In August 2017, it backed an accelerated feasibility study of the so-called Snowy 2.0 project, which was approved by the company’s independent board of directors this January. The study concluded that the ambitious expansion is both technically and financially feasible, based on an independent cost estimate of between A$ 3.8-4.5 billion (US$ 2.95-3.5 billion), and confirming Snowy 2.0’s scale, strategic location and longevity as by far the cheapest and best option to decarbonize. Economic analysis commissioned for the feasibility study and conducted by Marsden Jacobs Associates showed that if Snowy 2.0 is not built, batteries and gas peaking plants would need to be installed, at more than double the cost. The project would provide around 350 000 MWh of energy storage, and according to the study, would ensure system security and reliability by providing rapid response back-up, put downward pressure on future energy prices and enable a low emissions future at least cost by underpinning the stability of the National Electricity Market (NEM), as more and more intermittent renewables such as wind and solar enter the market and baseload coal generation is decommissioned. Snowy 2.0 will involve the construction of about 27 km of concrete lined underground tunnels to link the two existing reservoirs of Tantangara and Talbingo with a new underground power station to be built in between. Intake and outlet structures will be built at both the Tantangara and Talbingo reservoirs. The power station will consist of six reversible Francis pump turbine and motor-generator units, of which three will be synchronous (fixed) speed and three will be variable speed. The units will be arranged in alternating order and in pairs, with each pair sharing a pressure shaft and penstock. The first power generated from Snowy 2.0 is expected in 2024.

The complex currently comprises nine hydropower stations, including pumped storage at the Tumut 3 power station and the Jindabyne pumping station, and 16 large dams, which combined produce around 32 per cent of all renewable energy available to Australia’s eastern mainland grid.

The deal is subject to the Victorian parliament confirming the sale and the Australian parliament passing an appropriation bill, and the acquisition is expected to be included in the 2018 Federal Budget this May, with the government issuing Commonwealth bonds to buy the stakes.
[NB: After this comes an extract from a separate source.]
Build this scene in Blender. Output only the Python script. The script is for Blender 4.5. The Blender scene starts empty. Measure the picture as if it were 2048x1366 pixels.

The Federal Government said that the agreement consolidates on its substantive energy sector reforms to see that businesses and households in the country get access to reliable and affordable energy. In addition, the state governments will receive significant funding, which they are required to spend on infrastructure projects, though the Federal Government will not place any conditions on the specific projects funded. Including the company’s debt as of end-2017, the Governments of New South Wales and Victoria will receive A$ 4.15 billion (US$ 3.22 billion) and A$ 2.08 billion (US$ 1.6 billion), respectively for their stakes based on an agreed market value of Snowy Hydro of A$ 7.8 billion (US$ 6.1 billion). The New South Wales Government has promised to use the proceeds to finance regional and rural projects, rather than in the state’s urban centres, which include Sydney.